On the one hand, I'm inclined to think about it a bit in the sense that some wag described the "Past life regressions" that were popular in the 1980s, where people supposedly figured out who they had been in a previous life. He remarked that everyone you talked to who believed they had had a past life had been Cleopatra or some king or someone famous - no one ever said their past life was as a farmer who died at 28, or as a woman who worked in a bawdy house. So I kind of see claiming relationship to royalty as being something like that. You don't often hear of people boasting of genealogy of a long line of peasants or ditchdiggers or honey-wagon drivers. (Though I would argue, from my perspective, that one big difference is that genealogy is actually, you know, real. I don't believe in the past lives thing - I tend to be of the opinion that life here on earth is a ride that we get our tickets punched only once for).

On the other hand, I find it rather amusing. If it's true. For one thing, I'm probably one of the least "regal" people (at least in terms of bearing and attitude) that I know. And for another, for all those times I rolled my eyes at the self-styled princesses...perhaps (though I'm sure the bloodline would be far too watered down for a claim to actually have any merit), I could actually claim to be one. Heh.

Oh, I guess I'm supposed to hate the Tudors now. Didn't Henry VII or Henry VIII kill off the last of my Plantagenet ancestors? (It amuses me how fast I can slip into imagining a real kinship there. Just like I think of Churchill as "Cousin Winnie" after learning that I am distantly related to him).
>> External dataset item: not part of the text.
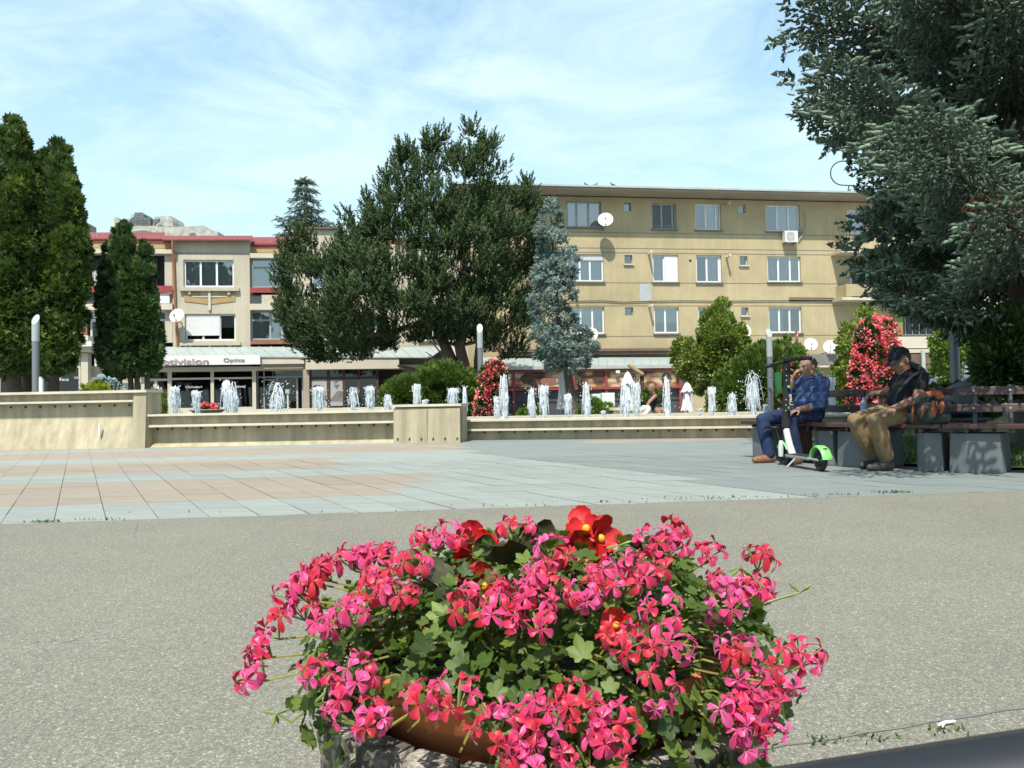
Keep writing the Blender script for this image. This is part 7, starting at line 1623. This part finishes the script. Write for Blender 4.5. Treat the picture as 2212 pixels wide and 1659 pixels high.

I guess this also means I'm related to bad old Richard III. On the upside, I guess that means I'm related to Henry V. (Puts the Shakespeare plays in new light. And I really need to read Richard III, and probably re-read "The Daughter of Time," and read Henry IV and Henry VI.)

(oooh, Wikipedia says that there are "several illegitimate lines." I bet that's where I come from.)

So, to bring in the previous topic, maybe I need to call my ISP and tell them that letting my e-mail tank is no way to treat royalty. Though that would probably lead to them fixing it even slower.

***

I'm already starting to think about "next sweater projects," even though I'm really nowhere near to finished on Thermal. Right now it's a toss-up between "Potter" (a sort-of coat sweater with ribbing) or the saddle-seam pullover (actually a pattern designed for a man) from Interweave.

5 comments:

AvenSarah said...

Couldn't you get another account (I would recommend Gmail, myself) and set up your current email account to automatically forward to it? Then even if you couldn't get into your inbox, you might still be getting the mail; and you could gradually transition your contact info to the new address, without disrupting the current info.

Also, tiny niggle in that interesting genealogical info -- it's "Acadians" not "Arcadians" (French Canadians, not pastoral ancient Greeks! :)

Lydia said...

You can set up gmail (and hotmail ones, I believe) accounts to check other e-mail accounts as well. I've done things like that in the past, mainly switching to a new address, but still having the old e-mails get pulled in.

Lynn said...

There was an article about ancestry in Smithsonian Magazine a long time ago. I've been searching for it on their website for the last half hour but couldn't find it. The author explained very well that most of us really are descended from royalty because the farther back you go the more people you are related to. I don't know how to explain it briefly so it makes sense.

Here is a page that says, "...when you go far enough back, every individual is either an ancestor of the whole world today, or else is an ancestor of no one alive today."

Of course, I'm sure this is not a popular theory because people looking for royal ancestors do not want to hear that they are not unique. :-)

TChem said...

My last name translates to a type of onion. Works pretty well at keeping our assumptions to humble roots. :)

My mom and I spent a fair amount of time doing some genealogy on her side of the family. We didn't get too far back, but we had fun learning about our typical little family.

Ellen said...

Have you read " The Murders of Richard III" by Elizabeth Peters? Fun look at genealogy!